Il libretto di Montan ha avuto meno fortuna di questi predecessori più noti. Pure, letto ad alcuni lustri dalla sua stesura non solo regge bene l’usura del tempo, ma risulta per molti versi illuminante. Anzitutto il racconto fotografa bene l’atmosfera di un preciso momento storico, che molti di noi hanno vissuto, ma che è scivolato man mano via dalla comune percezione. Intendo parlare di quel senso di liberazione, di sollievo quasi, che accompagnò l’estendersi a macchia d’olio delle inchieste giudiziarie relative al mondo politico. Una luna di miele tra magistratura e opinione pubblica (al di là degli schieramenti politici) durata solo pochi mesi. Il racconto è anzitutto il portato di quella stagione, nella quale non ci si chiedeva tanto come sarebbe andata a finire, ma si viveva la soddisfazione di veder cadere in disgrazia tanti uomini politici che non era mai stato possibile avvicendare con il voto.

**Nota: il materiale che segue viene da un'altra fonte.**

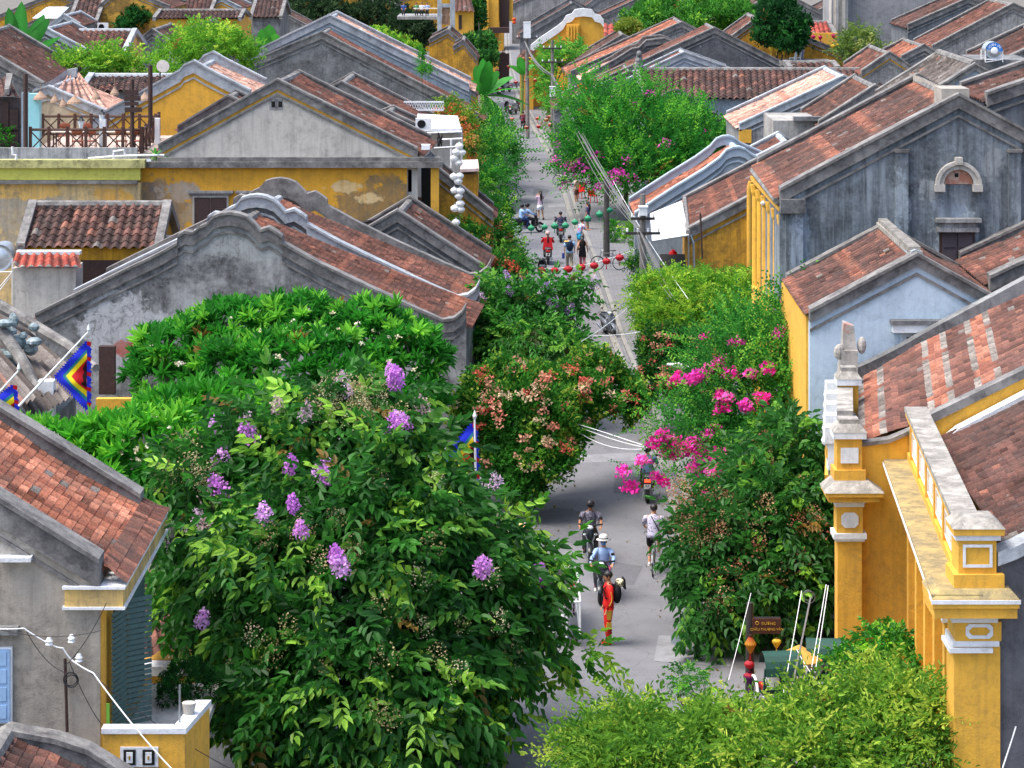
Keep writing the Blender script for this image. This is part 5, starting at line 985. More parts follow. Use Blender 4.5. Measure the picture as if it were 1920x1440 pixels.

Il racconto, però, non ha solo il merito di registrare un’atmosfera passeggera ma coglie con lucidità alcune caratteristiche di quel periodo. Il pool della procura milanese viene descritto per come si presentava ed era percepito: un corpo unitario capace di muoversi perseguendo un disegno comune. A sua volta poi (ed è questa forse la parte più interessante del racconto), i giudici della procura di Milano operano come il gruppo dirigente di un partito giudiziario, capace di coordinare l’azione dei magistrati di tutt’Italia nell’attacco finale al morente sistema politico.
La storia procede con ritmo incalzante, non senza colpi di scena. Scalfaro, all’epoca presidente della Repubblica, è presentato come una sorta di mediatore, che apre ai magistrati per varare un governo di salute pubblica in attesa di nuove elezioni. Qui il twist nella trama. Dopo qualche mese di operosità, il governo di salute pubblica presieduto da Francesco Saverio Borrelli (individuato con lucidità assieme a Di Pietro come un convinto assertore del ruolo politico della magistratura) ha ridato fiducia all’Italia. Nell’imminenza della consultazione elettorale, però, Scalfaro viene eliminato da una pallottola di non chiara provenienza (forse una vendetta dei colleghi politici disarcionati). A quel punto si spiana la strada ad una dittatura giudiziaria. Il racconto si chiude, infatti, con la trionfale elezione Di Pietro alla presidenza della repubblica. Per quanto non privo di toni caricati, il racconto presenta uno scenario abbastanza realistico. Coglie, cioè, una evoluzione degli eventi che all’epoca era nel novere delle cose possibili.
A tal proposito un’ultima considerazione s’impone. Il racconto è stato scritto nel 1993. Nel quadro della politica italiana descritto da Montan manca un elemento che negli anni a venire risulterà centrale. Non c’è la variabile Berlusconi; lo scenario costruito dal giornalista parmense non prevede la discesa in campo dell’imprenditore milanese. A partire da quel momento, sostanzialmente dalle elezioni del 1994, la politica italiana lascia le secche della deriva giudiziaria e intraprende la difficile transizione verso una democrazia dell’alternanza. Un cammino accidentato e difficoltoso, ma indubitabile. Forse, per rinfrescare la memoria di quella stagione oramai lontana e delle opzioni che allora erano sul tappeto, non sarebbe male rimettere in circolazione il testo di Montan.